EXERCISE DETAILS:
For each line below that includes the word "scene", make a copy.

RECORDS SUPPLIED:

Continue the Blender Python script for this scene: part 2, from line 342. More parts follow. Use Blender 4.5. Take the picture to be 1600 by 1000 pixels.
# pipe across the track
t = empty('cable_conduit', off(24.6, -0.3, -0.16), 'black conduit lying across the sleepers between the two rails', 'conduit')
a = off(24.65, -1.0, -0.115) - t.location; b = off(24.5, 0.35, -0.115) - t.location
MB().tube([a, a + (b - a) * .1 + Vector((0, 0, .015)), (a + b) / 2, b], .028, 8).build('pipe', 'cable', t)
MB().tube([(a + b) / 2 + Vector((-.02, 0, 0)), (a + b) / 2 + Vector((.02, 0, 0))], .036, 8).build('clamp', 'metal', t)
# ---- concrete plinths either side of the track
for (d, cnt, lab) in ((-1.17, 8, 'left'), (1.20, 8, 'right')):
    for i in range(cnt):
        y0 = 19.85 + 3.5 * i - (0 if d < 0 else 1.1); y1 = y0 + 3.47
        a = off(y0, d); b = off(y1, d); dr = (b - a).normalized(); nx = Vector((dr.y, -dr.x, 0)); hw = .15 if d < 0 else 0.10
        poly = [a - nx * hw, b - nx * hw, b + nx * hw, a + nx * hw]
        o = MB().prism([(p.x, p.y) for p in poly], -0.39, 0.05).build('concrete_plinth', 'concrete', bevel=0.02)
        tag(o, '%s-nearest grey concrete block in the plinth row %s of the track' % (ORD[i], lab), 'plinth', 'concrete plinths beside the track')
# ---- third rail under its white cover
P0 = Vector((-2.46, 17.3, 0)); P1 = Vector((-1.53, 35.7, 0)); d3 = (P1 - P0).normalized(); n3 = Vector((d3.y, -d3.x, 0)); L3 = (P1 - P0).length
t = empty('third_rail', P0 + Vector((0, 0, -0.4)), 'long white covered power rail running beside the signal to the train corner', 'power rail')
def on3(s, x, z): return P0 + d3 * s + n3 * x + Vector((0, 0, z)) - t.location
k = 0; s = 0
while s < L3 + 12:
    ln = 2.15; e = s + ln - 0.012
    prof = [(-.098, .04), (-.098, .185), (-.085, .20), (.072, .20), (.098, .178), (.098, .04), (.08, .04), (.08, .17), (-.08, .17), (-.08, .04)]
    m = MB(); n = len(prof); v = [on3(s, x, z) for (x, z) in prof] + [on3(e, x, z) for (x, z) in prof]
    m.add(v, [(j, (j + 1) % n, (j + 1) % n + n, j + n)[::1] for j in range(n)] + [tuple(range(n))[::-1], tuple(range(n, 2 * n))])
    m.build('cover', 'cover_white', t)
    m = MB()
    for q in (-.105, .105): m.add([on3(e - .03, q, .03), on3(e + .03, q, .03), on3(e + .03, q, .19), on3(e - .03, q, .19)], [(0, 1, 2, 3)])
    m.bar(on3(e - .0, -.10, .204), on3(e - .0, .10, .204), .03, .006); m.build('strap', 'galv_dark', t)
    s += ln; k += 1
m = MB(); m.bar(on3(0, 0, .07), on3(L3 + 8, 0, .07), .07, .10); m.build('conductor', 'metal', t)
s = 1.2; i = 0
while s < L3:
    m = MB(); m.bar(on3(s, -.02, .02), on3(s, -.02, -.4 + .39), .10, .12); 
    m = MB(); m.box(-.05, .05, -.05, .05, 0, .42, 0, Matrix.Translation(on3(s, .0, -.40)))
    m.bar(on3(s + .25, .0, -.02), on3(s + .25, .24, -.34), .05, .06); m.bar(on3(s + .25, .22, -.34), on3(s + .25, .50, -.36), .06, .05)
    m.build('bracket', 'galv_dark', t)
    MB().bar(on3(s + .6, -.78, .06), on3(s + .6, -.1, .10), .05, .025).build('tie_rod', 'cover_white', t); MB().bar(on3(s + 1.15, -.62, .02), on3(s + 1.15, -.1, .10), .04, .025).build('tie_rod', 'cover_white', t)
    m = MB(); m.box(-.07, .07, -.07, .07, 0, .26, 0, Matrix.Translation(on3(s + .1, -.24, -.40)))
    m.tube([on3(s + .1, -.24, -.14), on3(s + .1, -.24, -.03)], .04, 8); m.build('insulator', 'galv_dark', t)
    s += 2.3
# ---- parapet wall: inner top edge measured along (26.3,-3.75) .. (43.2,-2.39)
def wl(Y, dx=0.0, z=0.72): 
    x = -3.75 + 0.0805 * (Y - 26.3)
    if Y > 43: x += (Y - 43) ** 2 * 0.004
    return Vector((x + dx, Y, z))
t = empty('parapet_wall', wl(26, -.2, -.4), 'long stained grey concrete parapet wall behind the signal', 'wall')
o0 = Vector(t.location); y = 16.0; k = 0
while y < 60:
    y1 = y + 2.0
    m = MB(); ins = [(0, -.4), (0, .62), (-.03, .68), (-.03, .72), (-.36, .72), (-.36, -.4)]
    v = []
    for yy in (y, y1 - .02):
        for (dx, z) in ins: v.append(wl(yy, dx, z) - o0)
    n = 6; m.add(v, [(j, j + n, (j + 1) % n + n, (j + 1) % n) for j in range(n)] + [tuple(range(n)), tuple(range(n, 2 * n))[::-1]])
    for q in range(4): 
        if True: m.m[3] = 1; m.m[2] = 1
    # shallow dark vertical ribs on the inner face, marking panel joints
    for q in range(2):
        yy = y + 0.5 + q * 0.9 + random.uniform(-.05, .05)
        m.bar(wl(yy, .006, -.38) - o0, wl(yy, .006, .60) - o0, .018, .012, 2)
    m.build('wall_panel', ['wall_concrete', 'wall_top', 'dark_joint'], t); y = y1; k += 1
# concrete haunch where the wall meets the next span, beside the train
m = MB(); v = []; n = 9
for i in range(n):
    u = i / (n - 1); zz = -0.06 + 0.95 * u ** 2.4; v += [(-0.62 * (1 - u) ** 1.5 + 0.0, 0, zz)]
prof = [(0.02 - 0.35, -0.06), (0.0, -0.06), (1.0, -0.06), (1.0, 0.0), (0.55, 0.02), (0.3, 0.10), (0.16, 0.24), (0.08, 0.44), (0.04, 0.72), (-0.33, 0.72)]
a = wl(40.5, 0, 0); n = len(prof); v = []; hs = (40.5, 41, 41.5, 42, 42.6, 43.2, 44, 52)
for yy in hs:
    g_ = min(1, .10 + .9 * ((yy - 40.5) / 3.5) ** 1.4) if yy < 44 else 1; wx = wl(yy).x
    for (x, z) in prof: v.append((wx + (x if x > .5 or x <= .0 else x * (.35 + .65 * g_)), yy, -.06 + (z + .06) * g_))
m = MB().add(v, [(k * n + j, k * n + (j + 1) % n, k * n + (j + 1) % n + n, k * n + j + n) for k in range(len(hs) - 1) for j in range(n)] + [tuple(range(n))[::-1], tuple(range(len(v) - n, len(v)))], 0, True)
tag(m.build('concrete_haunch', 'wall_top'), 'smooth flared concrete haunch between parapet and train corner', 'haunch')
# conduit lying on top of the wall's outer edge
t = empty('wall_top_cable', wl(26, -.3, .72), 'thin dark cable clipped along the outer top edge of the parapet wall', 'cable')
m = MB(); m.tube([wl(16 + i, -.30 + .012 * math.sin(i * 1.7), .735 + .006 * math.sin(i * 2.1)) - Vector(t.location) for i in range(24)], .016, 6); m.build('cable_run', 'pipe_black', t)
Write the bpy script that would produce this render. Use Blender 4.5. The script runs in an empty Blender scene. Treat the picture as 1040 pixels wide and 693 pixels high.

EXPECTED OUTPUT:
Continue the Blender Python script for this scene: part 2, from line 342. More parts follow. Use Blender 4.5. Take the picture to be 1600 by 1000 pixels.
Write the bpy script that would produce this render. Use Blender 4.5. The script runs in an empty Blender scene. Treat the picture as 1040 pixels wide and 693 pixels high.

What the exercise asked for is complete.